On the track up to the bridleway we stopped a few times to see if we could see the ibis in The Closes - this is where it has been reported most frequently. Nothing seen from this side. We walked along the bridleway seeing marsh harrier and redshank as we went. Cetti's warblers called frequently. We stopped to listen to a booming bittern - the booms were very short and we never had sight of the bird. Moving on we made it to the gate by Big Otmoor and scanned the field picking out a pair of oystercatchers and a barnacle goose. We checked with the other observers and they hadn't been able to add anything unusal to these from this vantage point - one passing mentioned that he'd seen garganey further along the bridleway and so that is where we headed.

We stopped a couple of times to scan the pools but had pintail, tufted, wigeon and teal. It was a cold wind but we persisted and soon one of the other birders located a nice male as it cruised out from behind some cover. There was still nothing significant on offer on Big Otmoor but we did hear and see a few sedge warbler that have returned nice and early. We headed back and took the path down passed the Wetland Hide and viewed The Closes from the other side. There was still no view and worryingly no one had seen it all morning.

A bittern could be heard just behind us, in the reeds, but it didn't show either. Eventually we moved on and made for the 1st Screen. Along this path I had my first pochard of the year! and a water rail called from over the bank, but we couldn't see it - disappointing as it sounded so close.

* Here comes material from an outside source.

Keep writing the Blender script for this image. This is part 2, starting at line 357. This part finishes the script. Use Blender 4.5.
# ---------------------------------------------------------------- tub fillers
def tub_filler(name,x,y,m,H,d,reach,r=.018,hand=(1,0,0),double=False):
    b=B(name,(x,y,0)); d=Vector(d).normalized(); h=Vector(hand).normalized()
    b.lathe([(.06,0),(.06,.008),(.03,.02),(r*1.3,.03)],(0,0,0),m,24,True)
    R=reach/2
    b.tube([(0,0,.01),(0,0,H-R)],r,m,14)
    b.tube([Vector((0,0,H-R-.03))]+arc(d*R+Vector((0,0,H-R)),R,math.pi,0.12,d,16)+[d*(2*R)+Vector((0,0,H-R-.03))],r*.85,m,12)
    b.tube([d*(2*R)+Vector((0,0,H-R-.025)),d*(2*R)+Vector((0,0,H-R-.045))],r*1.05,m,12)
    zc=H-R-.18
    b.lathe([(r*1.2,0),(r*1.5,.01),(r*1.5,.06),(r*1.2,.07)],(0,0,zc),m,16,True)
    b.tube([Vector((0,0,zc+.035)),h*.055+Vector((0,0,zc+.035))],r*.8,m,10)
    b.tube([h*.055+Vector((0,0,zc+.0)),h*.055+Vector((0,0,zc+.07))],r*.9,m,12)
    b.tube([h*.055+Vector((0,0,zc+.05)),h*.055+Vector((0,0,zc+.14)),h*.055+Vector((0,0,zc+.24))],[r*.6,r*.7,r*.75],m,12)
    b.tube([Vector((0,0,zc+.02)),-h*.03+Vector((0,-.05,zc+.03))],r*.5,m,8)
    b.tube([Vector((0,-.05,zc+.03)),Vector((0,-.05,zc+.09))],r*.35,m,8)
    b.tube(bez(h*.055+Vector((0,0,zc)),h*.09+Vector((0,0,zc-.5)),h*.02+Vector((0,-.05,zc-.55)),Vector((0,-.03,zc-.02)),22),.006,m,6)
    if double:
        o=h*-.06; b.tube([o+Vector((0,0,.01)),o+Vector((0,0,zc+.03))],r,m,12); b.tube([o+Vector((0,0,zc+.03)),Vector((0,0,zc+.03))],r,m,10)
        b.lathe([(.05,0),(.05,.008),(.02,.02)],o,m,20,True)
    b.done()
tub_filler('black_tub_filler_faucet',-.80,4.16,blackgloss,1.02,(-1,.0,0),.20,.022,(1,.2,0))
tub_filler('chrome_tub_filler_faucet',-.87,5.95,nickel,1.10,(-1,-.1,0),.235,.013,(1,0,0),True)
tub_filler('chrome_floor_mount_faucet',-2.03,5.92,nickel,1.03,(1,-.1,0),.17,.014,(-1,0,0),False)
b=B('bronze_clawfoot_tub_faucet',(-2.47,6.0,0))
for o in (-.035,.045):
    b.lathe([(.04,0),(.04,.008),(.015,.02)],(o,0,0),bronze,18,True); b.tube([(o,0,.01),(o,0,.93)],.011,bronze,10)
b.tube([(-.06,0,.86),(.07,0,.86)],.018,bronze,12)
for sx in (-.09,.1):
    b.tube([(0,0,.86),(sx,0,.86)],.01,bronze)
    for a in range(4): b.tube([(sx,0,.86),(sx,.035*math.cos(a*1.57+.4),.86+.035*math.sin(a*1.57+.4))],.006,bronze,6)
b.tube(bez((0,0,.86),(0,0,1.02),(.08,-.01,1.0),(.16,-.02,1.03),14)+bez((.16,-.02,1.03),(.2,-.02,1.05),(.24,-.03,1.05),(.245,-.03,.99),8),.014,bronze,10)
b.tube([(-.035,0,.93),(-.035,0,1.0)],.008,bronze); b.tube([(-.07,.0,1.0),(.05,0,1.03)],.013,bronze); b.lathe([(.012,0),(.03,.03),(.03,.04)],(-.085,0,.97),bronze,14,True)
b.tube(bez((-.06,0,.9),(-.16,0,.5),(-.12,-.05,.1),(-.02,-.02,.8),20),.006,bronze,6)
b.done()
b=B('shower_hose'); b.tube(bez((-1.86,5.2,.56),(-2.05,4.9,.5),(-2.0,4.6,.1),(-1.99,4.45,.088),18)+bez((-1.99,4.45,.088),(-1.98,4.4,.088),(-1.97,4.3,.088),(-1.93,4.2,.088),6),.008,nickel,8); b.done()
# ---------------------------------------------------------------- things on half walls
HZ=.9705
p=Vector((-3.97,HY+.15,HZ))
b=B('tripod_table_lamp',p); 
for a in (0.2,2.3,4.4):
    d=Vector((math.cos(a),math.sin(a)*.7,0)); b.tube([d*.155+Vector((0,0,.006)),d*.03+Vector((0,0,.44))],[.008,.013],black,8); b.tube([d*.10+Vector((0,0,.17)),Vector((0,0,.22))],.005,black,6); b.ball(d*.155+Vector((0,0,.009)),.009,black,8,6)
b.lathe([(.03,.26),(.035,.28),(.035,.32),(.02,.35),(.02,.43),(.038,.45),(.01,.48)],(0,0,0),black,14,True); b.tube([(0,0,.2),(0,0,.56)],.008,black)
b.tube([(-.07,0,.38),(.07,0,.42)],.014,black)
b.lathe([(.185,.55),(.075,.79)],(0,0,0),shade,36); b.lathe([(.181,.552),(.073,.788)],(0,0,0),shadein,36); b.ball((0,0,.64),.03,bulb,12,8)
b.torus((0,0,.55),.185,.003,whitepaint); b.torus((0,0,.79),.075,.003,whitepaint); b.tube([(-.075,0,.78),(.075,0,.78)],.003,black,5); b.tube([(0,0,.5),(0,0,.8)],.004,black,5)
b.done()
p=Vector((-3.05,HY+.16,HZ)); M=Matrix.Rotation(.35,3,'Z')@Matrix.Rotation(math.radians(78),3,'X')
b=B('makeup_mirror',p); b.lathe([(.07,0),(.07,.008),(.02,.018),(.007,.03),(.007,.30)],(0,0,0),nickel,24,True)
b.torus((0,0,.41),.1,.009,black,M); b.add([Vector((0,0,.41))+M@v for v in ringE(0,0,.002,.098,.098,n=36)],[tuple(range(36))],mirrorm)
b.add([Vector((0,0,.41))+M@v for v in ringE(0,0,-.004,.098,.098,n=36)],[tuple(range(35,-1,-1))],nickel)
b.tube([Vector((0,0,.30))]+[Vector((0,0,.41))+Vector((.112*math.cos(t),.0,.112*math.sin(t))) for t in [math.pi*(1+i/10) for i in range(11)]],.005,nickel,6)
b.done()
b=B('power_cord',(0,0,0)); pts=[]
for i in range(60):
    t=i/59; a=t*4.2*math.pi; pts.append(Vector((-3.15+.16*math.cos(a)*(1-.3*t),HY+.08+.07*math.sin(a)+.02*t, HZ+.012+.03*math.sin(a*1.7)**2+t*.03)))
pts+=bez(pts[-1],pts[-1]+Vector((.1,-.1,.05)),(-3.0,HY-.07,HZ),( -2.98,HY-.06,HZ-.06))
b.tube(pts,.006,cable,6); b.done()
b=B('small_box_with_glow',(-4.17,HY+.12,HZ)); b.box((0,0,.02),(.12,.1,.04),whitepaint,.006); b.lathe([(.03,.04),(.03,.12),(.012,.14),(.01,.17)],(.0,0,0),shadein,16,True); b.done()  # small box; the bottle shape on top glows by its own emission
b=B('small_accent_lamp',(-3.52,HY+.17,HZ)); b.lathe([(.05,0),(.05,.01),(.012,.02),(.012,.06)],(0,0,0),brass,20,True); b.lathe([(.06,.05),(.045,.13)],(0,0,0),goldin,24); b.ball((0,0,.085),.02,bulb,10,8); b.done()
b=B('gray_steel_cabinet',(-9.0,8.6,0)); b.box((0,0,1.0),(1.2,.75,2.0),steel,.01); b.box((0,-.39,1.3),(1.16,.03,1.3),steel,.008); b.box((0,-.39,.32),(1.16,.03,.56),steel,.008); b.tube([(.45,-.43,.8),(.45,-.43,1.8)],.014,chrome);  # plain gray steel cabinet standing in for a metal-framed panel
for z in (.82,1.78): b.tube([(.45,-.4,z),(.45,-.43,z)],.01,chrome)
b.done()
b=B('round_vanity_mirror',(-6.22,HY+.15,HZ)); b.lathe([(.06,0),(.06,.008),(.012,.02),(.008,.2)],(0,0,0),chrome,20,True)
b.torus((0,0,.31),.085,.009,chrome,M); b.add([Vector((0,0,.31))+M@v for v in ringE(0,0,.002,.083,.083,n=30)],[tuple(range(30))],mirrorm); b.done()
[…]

We reached the 1st Screen and there were only a few birds on the water. On the far hedge line we picked out marsh harrier - a male this time. A bird then caught my attention and swung over us - it was the glossy ibis. We watched it over Big Otmoor and decided it had stayed too high to have dropped in there and so most likely had returned to The Closes.

Glossy ibis

We decided to make our way back and onto the track beside the Wetland Hide. After a minute or two we found the ibis - a life tick for me! Photos were all for records only given the distance involved - it had decided to feed roughly halfway between the two possible viewing areas we thought. Numbers of birders grew and so we left and hoped to see the bittern on the way back - no such luck.

Glossy ibis

Turning right from the bridleway back onto the track to the car park, we stopped to see if we could see the glossy ibis in this direction - we stood near a birder with a camera and he said he hadn't found it yet. No sooner than we started looking it dropped out of a tree and onto a grassy strip. Photo quality was still limited but the light appeared marginally better.

Glossy ibis

The following day I popped up to Balscote early and bumped into Mike Prentice, stopping briefly on his way to Otmoor. There were some birds on the water but mainly it was the snipe, little ringed plover and yellow wagtail that featured.

Yellow wagtail

On the Sunday we had our usual Easter breakfast and decided just to take an afternoon walk around Souldern - near the viaduct I saw my first bee-fly of the year - I was lucky and it was a dotted bee-flay rather than the more common dark-edged.

Dotted bee-fly

Easter Monday I set out early again and arrived on site to see what might be visiting. I reported back to the site management and again the little ringed plover and yellow wagtail featured, with fewer snipe showing this time. However the lapwing were displaying and c25 golden plover dropped into the field beyond the leftmost perimeter hedge.